Online reputation management (ORM) refers to type of service that enables companies to conveniently monitor and manage their online profile. Given the proliferation of numerous online-review websites, social networks and blogs, it is common for firms to receive both positive and negative reviews. Because it is possible for negative reviews to overwhelm positive ones, and also because negative reviews provide important insights into opportunities for the company to improve its goods and services, proper monitoring of online reviews (as well as responding appropriately to these reviews) can be beneficial both to the firm and its customers.Typically Online Reputation Management companies, working collaboratively with their clients, offer services such as: Creation of online profiles; Manage Reviews Online; Brand mentioning; Monitoring and Insight; Responding to complaints and advice pertaining to rectifying problems with goods and services.


It should be kept in mind that proper online reputation management is no substitute for responsive, meaningful, timely customer service, good product design, and intelligent product engineering.
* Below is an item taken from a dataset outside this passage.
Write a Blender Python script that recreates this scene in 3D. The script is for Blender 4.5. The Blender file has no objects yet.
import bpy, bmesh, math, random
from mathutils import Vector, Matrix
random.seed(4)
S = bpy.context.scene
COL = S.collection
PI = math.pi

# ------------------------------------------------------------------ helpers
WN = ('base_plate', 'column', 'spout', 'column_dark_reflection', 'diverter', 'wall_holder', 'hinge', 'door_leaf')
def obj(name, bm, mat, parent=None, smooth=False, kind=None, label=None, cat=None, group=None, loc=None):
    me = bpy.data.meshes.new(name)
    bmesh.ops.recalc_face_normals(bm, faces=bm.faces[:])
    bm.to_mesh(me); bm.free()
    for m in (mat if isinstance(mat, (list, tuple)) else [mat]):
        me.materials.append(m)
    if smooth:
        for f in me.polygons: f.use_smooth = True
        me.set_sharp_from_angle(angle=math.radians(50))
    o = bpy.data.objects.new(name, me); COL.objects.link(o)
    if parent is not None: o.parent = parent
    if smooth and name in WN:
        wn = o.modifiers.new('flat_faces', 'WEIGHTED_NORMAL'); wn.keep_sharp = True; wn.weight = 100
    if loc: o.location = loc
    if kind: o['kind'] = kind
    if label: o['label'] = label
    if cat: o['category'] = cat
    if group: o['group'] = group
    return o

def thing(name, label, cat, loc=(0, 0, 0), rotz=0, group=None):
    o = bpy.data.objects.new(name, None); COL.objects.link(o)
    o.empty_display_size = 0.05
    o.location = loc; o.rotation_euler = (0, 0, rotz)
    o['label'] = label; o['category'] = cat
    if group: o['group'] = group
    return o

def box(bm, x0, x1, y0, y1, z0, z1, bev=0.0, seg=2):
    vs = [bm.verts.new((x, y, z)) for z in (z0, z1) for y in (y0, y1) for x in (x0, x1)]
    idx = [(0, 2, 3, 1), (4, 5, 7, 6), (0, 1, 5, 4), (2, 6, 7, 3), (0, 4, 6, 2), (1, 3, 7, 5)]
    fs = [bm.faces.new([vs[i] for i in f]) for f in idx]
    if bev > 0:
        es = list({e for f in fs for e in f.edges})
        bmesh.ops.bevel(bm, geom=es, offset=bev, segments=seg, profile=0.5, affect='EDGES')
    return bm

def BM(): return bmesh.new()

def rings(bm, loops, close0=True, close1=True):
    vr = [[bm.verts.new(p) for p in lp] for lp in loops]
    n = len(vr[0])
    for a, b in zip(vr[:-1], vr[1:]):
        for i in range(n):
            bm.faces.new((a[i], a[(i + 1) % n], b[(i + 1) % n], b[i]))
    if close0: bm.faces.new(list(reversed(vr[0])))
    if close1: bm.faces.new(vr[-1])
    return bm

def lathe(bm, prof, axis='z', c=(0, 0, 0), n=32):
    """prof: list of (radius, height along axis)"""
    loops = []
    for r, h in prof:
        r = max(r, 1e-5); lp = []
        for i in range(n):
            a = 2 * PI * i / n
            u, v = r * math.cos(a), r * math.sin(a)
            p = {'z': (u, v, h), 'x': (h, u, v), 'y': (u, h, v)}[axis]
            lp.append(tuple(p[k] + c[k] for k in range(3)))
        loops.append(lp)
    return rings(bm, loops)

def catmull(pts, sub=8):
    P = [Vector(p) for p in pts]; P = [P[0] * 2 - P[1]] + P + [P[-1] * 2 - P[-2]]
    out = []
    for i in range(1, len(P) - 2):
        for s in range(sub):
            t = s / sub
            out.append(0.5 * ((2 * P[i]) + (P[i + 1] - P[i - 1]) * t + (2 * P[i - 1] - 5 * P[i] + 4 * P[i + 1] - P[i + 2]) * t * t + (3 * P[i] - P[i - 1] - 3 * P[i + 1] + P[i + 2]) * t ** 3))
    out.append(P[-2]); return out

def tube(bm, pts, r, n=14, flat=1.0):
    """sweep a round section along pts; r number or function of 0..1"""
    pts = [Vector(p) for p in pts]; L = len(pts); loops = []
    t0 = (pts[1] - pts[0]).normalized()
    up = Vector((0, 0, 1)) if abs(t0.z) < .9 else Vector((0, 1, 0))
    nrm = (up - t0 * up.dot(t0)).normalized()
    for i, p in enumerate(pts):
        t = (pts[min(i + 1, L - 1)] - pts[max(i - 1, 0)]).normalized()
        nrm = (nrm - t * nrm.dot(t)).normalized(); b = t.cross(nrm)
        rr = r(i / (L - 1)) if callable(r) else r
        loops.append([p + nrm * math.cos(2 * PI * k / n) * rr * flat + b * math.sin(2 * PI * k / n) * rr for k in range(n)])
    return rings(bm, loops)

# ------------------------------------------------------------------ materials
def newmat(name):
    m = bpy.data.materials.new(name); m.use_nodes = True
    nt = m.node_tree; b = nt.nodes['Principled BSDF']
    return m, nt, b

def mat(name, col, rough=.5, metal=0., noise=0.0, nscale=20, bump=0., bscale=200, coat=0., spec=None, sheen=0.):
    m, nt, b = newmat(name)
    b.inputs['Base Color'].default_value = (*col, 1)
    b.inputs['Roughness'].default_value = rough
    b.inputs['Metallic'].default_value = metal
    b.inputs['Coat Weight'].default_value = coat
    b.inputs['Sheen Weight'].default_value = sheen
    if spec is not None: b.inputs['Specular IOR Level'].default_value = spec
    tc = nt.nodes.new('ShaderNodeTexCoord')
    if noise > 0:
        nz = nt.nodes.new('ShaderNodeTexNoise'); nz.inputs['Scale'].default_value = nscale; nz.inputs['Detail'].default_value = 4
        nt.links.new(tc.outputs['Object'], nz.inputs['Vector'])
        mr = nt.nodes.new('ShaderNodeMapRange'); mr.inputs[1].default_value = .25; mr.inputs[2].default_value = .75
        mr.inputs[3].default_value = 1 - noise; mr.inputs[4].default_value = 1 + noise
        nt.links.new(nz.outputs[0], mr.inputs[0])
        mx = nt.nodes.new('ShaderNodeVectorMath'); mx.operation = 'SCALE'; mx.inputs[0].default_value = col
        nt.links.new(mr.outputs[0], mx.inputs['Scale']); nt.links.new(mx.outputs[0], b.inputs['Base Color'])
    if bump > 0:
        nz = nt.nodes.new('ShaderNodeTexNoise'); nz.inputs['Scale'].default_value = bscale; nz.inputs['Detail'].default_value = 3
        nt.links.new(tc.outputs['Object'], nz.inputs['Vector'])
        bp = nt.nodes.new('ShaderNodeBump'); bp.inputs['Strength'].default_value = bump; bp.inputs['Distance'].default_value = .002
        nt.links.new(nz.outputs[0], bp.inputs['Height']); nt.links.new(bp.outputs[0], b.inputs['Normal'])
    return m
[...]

Nor is ORM a substitute for continuous improvement in a firm’s products and services. ORM is compatible with sound business principles, in particular the need to provide trustworthy goods and services at a fair market price. However, ORM should never be construed as a substitute for proper business practices.


The practice of reputation management raises many ethical considerations. There is no agreement within the industry on where to draw the line on issues of disclosure, astroturfing and censorship. Firms have been known to hire staff to pose as bloggers on third party sites without disclosing they were paid, and some have been criticized for asking websites to remove negative posts. In some instances the act of unethical reputation management can itself be risky to the reputation of the firm, if their tactics to hide negative information are exposed.


Some firms practice ethical forms of reputation management. The Online Reputation Management Association tries to promote ethical best practices through a certification program. Google considers there to be nothing inherently wrong with reputation management as the industry was formed in 2007. Google even introduced a toolset in 2011 for users to monitor their online identity and request removal of unwanted content.  Many firms are selective about clients they accept. For example, they may avoid individuals that committed violent crimes that are looking to push information about their crimes lower on search results.